バスにのって

ふだんの生活の中で、地平線をみることなんて、めったにないけれど、旅先などで、それが見える場所に立つと、沸き上がる力をかんじます。

どこか、想像もできないくらい遠くのどこかに、つながっているような自由な、のどかな気持ちになる、水平線とは少し違って。

地平線は、わたし次第でどこにでも行かれるんだ・・・って、スタート地点に立っているような心意気。

どこか外国の砂漠の中で、旅人が遠くへ行くためにバスを待っています。

ー空は ひろくて
 風は そよっとしています

 まだ バスは きません

 トントンパットン
 トンパットン

ラジオをつけ、トラックや、いろんな人が通りすぎ、夜がきましたが、まだバスはきません。

朝になり、待って待って、やっときたと思ったら・・・

旅人は、すこし待って、やっぱり歩いて遠くに行くことにしました。

 トントンパットン
 トンパットン

バスに乗っていくのも、乗ったはいいけれど、あんまりぎゅうぎゅうで途中下車してしまうのも、より道ばかりなのも、遠くへいくのをやめてそこに家をつくるのも、どれも、それぞれ、旅のかたち。

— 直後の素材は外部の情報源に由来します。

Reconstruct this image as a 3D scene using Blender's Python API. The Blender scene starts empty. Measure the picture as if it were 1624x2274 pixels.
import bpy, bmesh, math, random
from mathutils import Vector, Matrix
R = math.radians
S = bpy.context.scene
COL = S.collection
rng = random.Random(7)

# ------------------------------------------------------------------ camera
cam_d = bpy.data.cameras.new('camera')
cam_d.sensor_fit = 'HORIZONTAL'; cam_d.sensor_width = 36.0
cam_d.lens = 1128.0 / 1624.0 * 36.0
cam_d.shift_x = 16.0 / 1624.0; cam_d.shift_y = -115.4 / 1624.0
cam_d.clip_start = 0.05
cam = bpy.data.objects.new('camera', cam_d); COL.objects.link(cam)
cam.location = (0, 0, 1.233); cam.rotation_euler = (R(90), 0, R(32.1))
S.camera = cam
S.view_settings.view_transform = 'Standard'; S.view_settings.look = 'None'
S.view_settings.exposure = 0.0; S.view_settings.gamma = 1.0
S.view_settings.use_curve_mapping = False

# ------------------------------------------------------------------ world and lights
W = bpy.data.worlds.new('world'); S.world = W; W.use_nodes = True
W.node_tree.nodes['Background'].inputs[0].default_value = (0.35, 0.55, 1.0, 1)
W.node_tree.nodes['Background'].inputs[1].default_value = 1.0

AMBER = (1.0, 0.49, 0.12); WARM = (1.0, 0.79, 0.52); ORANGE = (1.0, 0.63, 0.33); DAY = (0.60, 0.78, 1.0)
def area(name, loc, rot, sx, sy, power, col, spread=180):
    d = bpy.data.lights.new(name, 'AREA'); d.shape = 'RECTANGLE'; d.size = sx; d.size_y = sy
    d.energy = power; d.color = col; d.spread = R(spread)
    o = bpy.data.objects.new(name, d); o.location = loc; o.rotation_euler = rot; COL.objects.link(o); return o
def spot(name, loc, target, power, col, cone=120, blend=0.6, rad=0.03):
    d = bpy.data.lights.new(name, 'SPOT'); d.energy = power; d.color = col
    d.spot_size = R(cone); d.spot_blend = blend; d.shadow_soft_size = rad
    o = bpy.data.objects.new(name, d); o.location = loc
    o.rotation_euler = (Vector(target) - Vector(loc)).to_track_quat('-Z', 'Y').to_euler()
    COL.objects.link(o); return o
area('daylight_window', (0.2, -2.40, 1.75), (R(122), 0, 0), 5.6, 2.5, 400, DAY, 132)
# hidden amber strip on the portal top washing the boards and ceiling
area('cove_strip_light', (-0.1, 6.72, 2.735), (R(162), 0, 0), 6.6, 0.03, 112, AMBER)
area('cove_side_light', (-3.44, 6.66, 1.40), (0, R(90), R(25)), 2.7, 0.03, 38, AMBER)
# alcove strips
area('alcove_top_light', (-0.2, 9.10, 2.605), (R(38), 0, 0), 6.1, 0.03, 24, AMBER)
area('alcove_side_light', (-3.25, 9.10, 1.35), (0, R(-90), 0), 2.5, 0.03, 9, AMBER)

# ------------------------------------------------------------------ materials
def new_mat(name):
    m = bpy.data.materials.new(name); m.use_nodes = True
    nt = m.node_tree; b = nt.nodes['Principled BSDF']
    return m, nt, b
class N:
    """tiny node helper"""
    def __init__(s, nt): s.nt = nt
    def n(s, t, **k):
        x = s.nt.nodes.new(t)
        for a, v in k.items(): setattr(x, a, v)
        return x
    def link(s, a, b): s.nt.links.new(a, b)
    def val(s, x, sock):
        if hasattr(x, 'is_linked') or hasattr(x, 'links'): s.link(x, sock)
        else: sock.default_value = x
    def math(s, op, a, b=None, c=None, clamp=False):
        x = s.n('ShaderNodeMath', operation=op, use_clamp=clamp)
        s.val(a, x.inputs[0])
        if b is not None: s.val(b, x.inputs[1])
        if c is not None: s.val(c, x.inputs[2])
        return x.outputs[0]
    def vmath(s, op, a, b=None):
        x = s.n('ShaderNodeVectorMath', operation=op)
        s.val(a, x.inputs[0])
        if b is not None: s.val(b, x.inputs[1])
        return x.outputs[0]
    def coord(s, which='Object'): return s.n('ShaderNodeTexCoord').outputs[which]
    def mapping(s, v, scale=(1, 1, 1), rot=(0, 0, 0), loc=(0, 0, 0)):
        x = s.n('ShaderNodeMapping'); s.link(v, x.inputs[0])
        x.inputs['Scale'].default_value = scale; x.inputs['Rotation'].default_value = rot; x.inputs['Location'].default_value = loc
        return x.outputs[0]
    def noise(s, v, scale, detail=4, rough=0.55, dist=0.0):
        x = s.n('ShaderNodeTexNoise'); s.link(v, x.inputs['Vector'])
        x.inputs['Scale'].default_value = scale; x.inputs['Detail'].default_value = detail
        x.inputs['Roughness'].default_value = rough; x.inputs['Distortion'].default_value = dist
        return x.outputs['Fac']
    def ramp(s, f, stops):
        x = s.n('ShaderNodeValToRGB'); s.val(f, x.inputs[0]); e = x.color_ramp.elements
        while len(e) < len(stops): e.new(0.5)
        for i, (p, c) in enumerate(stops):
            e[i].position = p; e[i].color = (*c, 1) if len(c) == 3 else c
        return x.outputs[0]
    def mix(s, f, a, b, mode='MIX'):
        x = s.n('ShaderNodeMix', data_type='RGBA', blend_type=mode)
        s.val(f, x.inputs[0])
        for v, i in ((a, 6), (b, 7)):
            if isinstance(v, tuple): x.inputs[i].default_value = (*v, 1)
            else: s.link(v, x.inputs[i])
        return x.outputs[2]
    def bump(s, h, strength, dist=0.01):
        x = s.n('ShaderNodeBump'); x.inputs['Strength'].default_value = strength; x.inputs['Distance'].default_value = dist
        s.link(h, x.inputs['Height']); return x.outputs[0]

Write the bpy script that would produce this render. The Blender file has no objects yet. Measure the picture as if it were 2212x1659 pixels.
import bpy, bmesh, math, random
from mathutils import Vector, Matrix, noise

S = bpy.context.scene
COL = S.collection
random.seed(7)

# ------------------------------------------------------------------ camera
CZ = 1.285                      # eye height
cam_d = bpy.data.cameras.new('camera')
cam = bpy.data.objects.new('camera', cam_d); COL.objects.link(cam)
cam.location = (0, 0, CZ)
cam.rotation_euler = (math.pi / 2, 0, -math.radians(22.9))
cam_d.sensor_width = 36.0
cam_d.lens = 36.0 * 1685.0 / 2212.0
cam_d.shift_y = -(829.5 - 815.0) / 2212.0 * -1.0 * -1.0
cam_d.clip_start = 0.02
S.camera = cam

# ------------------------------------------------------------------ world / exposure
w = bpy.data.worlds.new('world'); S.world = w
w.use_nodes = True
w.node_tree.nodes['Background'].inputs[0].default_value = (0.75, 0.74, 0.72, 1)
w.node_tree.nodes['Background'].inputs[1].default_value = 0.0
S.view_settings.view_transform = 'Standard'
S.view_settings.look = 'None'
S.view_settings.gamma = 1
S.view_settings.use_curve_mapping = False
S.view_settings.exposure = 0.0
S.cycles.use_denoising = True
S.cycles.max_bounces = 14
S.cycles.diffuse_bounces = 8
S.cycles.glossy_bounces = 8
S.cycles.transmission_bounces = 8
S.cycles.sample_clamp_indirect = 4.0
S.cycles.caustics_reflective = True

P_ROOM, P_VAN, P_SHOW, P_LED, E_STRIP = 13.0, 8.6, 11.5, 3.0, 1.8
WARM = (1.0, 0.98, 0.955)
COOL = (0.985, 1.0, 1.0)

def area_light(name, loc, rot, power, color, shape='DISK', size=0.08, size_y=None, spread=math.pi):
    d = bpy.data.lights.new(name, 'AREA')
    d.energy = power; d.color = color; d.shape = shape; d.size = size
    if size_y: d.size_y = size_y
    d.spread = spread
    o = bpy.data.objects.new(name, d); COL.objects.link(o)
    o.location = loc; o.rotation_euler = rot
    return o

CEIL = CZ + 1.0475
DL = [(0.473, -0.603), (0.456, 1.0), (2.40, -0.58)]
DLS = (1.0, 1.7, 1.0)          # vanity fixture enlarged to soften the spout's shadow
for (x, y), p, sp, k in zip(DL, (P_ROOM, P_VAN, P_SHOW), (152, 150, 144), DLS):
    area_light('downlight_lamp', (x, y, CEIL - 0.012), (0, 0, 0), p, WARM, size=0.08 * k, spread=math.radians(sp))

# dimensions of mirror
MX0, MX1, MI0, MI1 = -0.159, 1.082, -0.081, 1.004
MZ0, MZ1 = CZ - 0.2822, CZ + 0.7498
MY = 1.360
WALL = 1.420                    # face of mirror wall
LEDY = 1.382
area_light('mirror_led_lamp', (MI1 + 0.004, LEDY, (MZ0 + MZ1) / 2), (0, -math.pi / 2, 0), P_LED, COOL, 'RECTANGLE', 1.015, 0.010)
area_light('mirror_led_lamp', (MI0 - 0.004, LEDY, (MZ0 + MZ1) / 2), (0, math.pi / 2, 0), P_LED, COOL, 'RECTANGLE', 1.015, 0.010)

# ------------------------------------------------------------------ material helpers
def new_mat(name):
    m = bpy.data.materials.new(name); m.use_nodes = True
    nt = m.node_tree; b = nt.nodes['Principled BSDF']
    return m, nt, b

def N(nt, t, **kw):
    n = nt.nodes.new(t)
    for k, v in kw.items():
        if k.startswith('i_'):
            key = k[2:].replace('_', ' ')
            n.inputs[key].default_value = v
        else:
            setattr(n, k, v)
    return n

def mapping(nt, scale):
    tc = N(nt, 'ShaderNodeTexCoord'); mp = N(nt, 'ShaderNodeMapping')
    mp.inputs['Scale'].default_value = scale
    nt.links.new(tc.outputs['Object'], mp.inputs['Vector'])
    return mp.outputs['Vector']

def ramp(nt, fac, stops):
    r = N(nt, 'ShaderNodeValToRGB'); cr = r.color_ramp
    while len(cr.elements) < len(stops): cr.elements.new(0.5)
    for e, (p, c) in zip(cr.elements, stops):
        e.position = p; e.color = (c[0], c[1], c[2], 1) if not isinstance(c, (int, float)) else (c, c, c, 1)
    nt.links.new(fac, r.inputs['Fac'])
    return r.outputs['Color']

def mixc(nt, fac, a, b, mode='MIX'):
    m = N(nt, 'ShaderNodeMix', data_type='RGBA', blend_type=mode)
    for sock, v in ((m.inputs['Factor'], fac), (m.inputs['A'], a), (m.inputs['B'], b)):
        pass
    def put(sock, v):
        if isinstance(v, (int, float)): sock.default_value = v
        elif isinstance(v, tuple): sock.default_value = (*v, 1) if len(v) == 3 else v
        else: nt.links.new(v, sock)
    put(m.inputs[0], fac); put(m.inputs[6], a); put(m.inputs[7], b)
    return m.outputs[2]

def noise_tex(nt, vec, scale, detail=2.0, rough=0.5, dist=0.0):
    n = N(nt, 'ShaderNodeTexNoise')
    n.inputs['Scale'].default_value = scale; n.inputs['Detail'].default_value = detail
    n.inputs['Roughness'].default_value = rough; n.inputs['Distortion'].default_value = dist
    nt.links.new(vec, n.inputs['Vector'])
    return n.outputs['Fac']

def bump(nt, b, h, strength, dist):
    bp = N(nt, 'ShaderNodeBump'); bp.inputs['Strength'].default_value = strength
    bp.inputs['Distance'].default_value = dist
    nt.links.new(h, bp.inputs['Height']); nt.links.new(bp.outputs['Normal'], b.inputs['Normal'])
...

ただ、地平線だらけのこの絵本を見ながら、心地いいリズムに身をまかせていると、つい、歩いていってみたくなります。

だって、時間はたくさんあるんだし、大地は、こんなに広く、続いているし。

なにか、たのしいことを見つけられるような、気がするし。

こんなに、のんびりしている絵本なのに、地平線の力で、なんとなく、心意気。

 

【この本のこと】

「バスにのって」
荒井良二 作 偕成社

【だれにおすすめ?】

読んであげるなら、3歳くらいから

旅人がバスに乗ろうとしたけれど、なかなかこなくて、やっと来ても満員で乗れなくて、歩いて行くことにした、それだけのお話。

でも、そこに、異国の空気や、リズムが加わり、広い空が、夜の暗闇が、のんびりした人々が、そして地平線が加わり、独特の世界を作り出します。

子どもに読むのはもちろん。

これから1歩を踏みだす人への贈り物にも、おすすめです。